_Required task_. Exactly repeat the material, dropping only the pictures.

_Collected data_.
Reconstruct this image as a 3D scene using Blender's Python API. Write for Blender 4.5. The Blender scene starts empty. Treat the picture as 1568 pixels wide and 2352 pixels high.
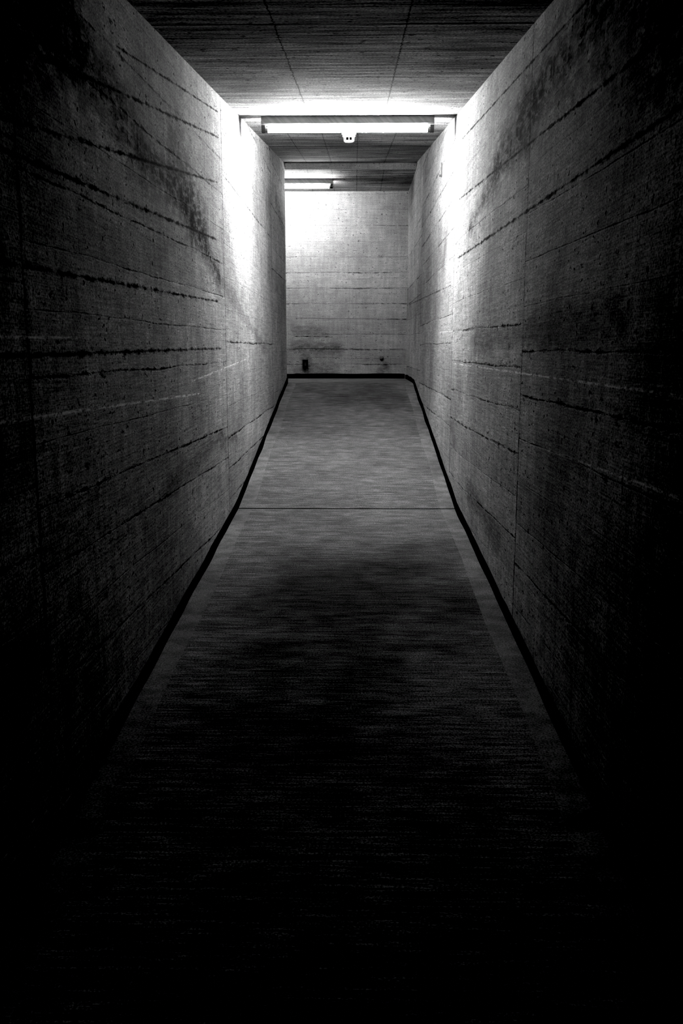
import bpy, bmesh, math, random
from mathutils import Vector, noise as mnoise
random.seed(7)
Z0=1.445
XL,XR=-0.803,0.697
YB=-5.0; YE=10.6; YF=12.1; XE=-5.0
sc=bpy.context.scene
# ---------------------------------------------------------------- helpers
class NT:
    def __init__(s,name):
        s.mat=bpy.data.materials.new(name); s.mat.use_nodes=True
        s.t=s.mat.node_tree; s.n=s.t.nodes; s.l=s.t.links
        s.b=s.n['Principled BSDF']
    def link(s,v,inp):
        if isinstance(v,(int,float)): inp.default_value=v
        else: s.l.new(v,inp)
    def M(s,op,a,b=0.0,c=0.0,clamp=False):
        n=s.n.new('ShaderNodeMath'); n.operation=op; n.use_clamp=clamp
        s.link(a,n.inputs[0]); s.link(b,n.inputs[1]); s.link(c,n.inputs[2])
        return n.outputs[0]
    def xyz(s):
        tc=s.n.new('ShaderNodeTexCoord'); sp=s.n.new('ShaderNodeSeparateXYZ')
        s.l.new(tc.outputs['Object'],sp.inputs[0]); return sp.outputs
    def vec(s,a,b,c=0.0):
        n=s.n.new('ShaderNodeCombineXYZ')
        s.link(a,n.inputs[0]); s.link(b,n.inputs[1]); s.link(c,n.inputs[2]); return n.outputs[0]
    def noise(s,v,scale=1.0,detail=3.0,rough=0.55,dist=0.0):
        n=s.n.new('ShaderNodeTexNoise'); n.noise_dimensions='2D'; s.l.new(v,n.inputs['Vector'])
        n.inputs['Scale'].default_value=scale; n.inputs['Detail'].default_value=detail
        n.inputs['Roughness'].default_value=rough; n.inputs['Distortion'].default_value=dist
        return n.outputs[0]
    def n2(s,a,b,sa,sb,seed,detail=2,rough=0.6):
        """2-D noise, scaled separately along the two surface directions"""
        return s.noise(s.vec(s.M('MULTIPLY_ADD',a,sa,seed),s.M('MULTIPLY_ADD',b,sb,seed*1.7)),1.0,detail,rough)
    def white(s,v):
        n=s.n.new('ShaderNodeTexWhiteNoise'); n.noise_dimensions='3D'
        s.l.new(v,n.inputs['Vector']); return n.outputs['Value']
    def ss(s,v,a,b,o0=0.0,o1=1.0):
        n=s.n.new('ShaderNodeMapRange'); n.interpolation_type='SMOOTHSTEP'
        s.link(v,n.inputs[0]); s.link(a,n.inputs[1]); s.link(b,n.inputs[2]); s.link(o0,n.inputs[3]); s.link(o1,n.inputs[4])
        return n.outputs[0]
    def mul(s,*a):
        r=a[0]
        for q in a[1:]: r=s.M('MULTIPLY',r,q)
        return r
    def seg(s,y,z,p,q):
        dx,dz=q[0]-p[0],q[1]-p[1]; L=dx*dx+dz*dz
        ay=s.M('SUBTRACT',y,p[0]); az=s.M('SUBTRACT',z,p[1])
        t=s.M('DIVIDE',s.M('ADD',s.M('MULTIPLY',ay,dx),s.M('MULTIPLY',az,dz)),L,clamp=True)
        ey=s.M('SUBTRACT',ay,s.M('MULTIPLY',t,dx)); ez=s.M('SUBTRACT',az,s.M('MULTIPLY',t,dz))
        return s.M('SQRT',s.M('ADD',s.M('MULTIPLY',ey,ey),s.M('MULTIPLY',ez,ez)))
    def finish(s,val,height=None,rough=0.85,spec=0.25,dist=0.01,strength=0.6):
        cb=s.n.new('ShaderNodeCombineXYZ')
        for i in range(3): s.link(val,cb.inputs[i])
        s.l.new(cb.outputs[0],s.b.inputs['Base Color'])
        s.link(rough,s.b.inputs['Roughness']); s.b.inputs['Specular IOR Level'].default_value=spec
        if height is not None:
            bp=s.n.new('ShaderNodeBump'); bp.inputs['Strength'].default_value=strength
            bp.inputs['Distance'].default_value=dist
            s.l.new(height,bp.inputs['Height']); s.l.new(bp.outputs[0],s.b.inputs['Normal'])
        return s.mat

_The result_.
Reconstruct this image as a 3D scene using Blender's Python API. Write for Blender 4.5. The Blender scene starts empty. Treat the picture as 1568 pixels wide and 2352 pixels high.
import bpy, bmesh, math, random
from mathutils import Vector, noise as mnoise
random.seed(7)
Z0=1.445
XL,XR=-0.803,0.697
YB=-5.0; YE=10.6; YF=12.1; XE=-5.0
sc=bpy.context.scene
# ---------------------------------------------------------------- helpers
class NT:
    def __init__(s,name):
        s.mat=bpy.data.materials.new(name); s.mat.use_nodes=True
        s.t=s.mat.node_tree; s.n=s.t.nodes; s.l=s.t.links
        s.b=s.n['Principled BSDF']
    def link(s,v,inp):
        if isinstance(v,(int,float)): inp.default_value=v
        else: s.l.new(v,inp)
    def M(s,op,a,b=0.0,c=0.0,clamp=False):
        n=s.n.new('ShaderNodeMath'); n.operation=op; n.use_clamp=clamp
        s.link(a,n.inputs[0]); s.link(b,n.inputs[1]); s.link(c,n.inputs[2])
        return n.outputs[0]
    def xyz(s):
        tc=s.n.new('ShaderNodeTexCoord'); sp=s.n.new('ShaderNodeSeparateXYZ')
        s.l.new(tc.outputs['Object'],sp.inputs[0]); return sp.outputs
    def vec(s,a,b,c=0.0):
        n=s.n.new('ShaderNodeCombineXYZ')
        s.link(a,n.inputs[0]); s.link(b,n.inputs[1]); s.link(c,n.inputs[2]); return n.outputs[0]
    def noise(s,v,scale=1.0,detail=3.0,rough=0.55,dist=0.0):
        n=s.n.new('ShaderNodeTexNoise'); n.noise_dimensions='2D'; s.l.new(v,n.inputs['Vector'])
        n.inputs['Scale'].default_value=scale; n.inputs['Detail'].default_value=detail
        n.inputs['Roughness'].default_value=rough; n.inputs['Distortion'].default_value=dist
        return n.outputs[0]
    def n2(s,a,b,sa,sb,seed,detail=2,rough=0.6):
        """2-D noise, scaled separately along the two surface directions"""
        return s.noise(s.vec(s.M('MULTIPLY_ADD',a,sa,seed),s.M('MULTIPLY_ADD',b,sb,seed*1.7)),1.0,detail,rough)
    def white(s,v):
        n=s.n.new('ShaderNodeTexWhiteNoise'); n.noise_dimensions='3D'
        s.l.new(v,n.inputs['Vector']); return n.outputs['Value']
    def ss(s,v,a,b,o0=0.0,o1=1.0):
        n=s.n.new('ShaderNodeMapRange'); n.interpolation_type='SMOOTHSTEP'
        s.link(v,n.inputs[0]); s.link(a,n.inputs[1]); s.link(b,n.inputs[2]); s.link(o0,n.inputs[3]); s.link(o1,n.inputs[4])
        return n.outputs[0]
    def mul(s,*a):
        r=a[0]
        for q in a[1:]: r=s.M('MULTIPLY',r,q)
        return r
    def seg(s,y,z,p,q):
        dx,dz=q[0]-p[0],q[1]-p[1]; L=dx*dx+dz*dz
        ay=s.M('SUBTRACT',y,p[0]); az=s.M('SUBTRACT',z,p[1])
        t=s.M('DIVIDE',s.M('ADD',s.M('MULTIPLY',ay,dx),s.M('MULTIPLY',az,dz)),L,clamp=True)
        ey=s.M('SUBTRACT',ay,s.M('MULTIPLY',t,dx)); ez=s.M('SUBTRACT',az,s.M('MULTIPLY',t,dz))
        return s.M('SQRT',s.M('ADD',s.M('MULTIPLY',ey,ey),s.M('MULTIPLY',ez,ez)))
    def finish(s,val,height=None,rough=0.85,spec=0.25,dist=0.01,strength=0.6):
        cb=s.n.new('ShaderNodeCombineXYZ')
        for i in range(3): s.link(val,cb.inputs[i])
        s.l.new(cb.outputs[0],s.b.inputs['Base Color'])
        s.link(rough,s.b.inputs['Roughness']); s.b.inputs['Specular IOR Level'].default_value=spec
        if height is not None:
            bp=s.n.new('ShaderNodeBump'); bp.inputs['Strength'].default_value=strength
            bp.inputs['Distance'].default_value=dist
            s.l.new(height,bp.inputs['Height']); s.l.new(bp.outputs[0],s.b.inputs['Normal'])
        return s.mat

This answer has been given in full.